About a year ago, I happened upon this statement about the Monitor in the Harvard Business Review – under the charming heading of “do things that don’t interest you”:

“Many things that end up” being meaningful, writes social scientist Joseph Grenny, “have come from conference workshops, articles, or online videos that began as a chore and ended with an insight. My work in Kenya, for example, was heavily influenced by a Christian Science Monitor article I had forced myself to read 10 years earlier. Sometimes, we call things ‘boring’ simply because they lie outside the box we are currently in.”

If you were to come up with a punchline to a joke about the Monitor, that would probably be it. We’re seen as being global, fair, insightful, and perhaps a bit too earnest. We’re the bran muffin of journalism.

But you know what? We change lives. And I’m going to argue that we change lives precisely because we force open that too-small box that most human beings think they live in.

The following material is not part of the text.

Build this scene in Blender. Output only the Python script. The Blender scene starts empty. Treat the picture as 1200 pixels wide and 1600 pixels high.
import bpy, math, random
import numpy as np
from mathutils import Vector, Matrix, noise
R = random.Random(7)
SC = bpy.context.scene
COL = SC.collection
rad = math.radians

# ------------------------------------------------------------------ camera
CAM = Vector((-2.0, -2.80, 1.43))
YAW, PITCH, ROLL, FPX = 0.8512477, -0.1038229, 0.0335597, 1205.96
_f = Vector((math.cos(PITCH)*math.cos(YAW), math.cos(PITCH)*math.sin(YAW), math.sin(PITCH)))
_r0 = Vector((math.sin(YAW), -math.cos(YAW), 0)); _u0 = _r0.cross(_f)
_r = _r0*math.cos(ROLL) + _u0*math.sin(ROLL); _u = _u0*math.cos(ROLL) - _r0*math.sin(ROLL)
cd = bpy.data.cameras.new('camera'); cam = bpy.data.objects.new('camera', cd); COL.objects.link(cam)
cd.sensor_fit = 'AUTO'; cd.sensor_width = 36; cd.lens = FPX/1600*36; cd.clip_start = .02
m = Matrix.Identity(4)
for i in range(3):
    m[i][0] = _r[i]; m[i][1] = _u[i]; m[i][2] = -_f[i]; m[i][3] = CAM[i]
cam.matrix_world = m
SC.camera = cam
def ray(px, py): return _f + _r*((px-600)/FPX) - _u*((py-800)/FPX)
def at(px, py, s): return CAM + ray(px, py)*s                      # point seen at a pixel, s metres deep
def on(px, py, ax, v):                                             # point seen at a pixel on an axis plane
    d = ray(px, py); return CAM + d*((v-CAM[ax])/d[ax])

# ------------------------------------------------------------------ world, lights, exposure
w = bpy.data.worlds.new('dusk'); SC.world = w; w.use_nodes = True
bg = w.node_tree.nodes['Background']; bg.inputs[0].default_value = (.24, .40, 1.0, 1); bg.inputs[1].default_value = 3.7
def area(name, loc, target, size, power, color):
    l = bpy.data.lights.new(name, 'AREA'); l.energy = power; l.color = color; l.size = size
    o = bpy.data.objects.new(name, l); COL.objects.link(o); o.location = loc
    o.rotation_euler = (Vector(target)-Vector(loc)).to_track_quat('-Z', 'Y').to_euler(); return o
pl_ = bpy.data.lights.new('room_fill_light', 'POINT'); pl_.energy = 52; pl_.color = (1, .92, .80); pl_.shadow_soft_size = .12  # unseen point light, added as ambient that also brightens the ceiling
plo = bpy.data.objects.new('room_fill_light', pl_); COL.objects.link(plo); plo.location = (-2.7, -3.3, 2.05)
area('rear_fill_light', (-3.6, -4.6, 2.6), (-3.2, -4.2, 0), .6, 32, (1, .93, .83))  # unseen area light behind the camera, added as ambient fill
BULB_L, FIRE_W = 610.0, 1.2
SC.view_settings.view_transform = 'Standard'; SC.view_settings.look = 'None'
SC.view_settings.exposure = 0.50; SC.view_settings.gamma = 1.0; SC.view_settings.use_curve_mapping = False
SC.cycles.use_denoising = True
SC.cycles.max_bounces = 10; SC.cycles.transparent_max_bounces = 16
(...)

The Monitor is a peculiar little publication that’s hard for the world to figure out. We’re run by a church, but we’re not only for church members and we’re not about converting people. We’re known as being fair even as the world becomes as polarized as at any time since the newspaper’s founding in 1908.

We have a mission beyond circulation, we want to bridge divides. We’re about kicking down the door of thought everywhere and saying, “You are bigger and more capable than you realize. And we can prove it.”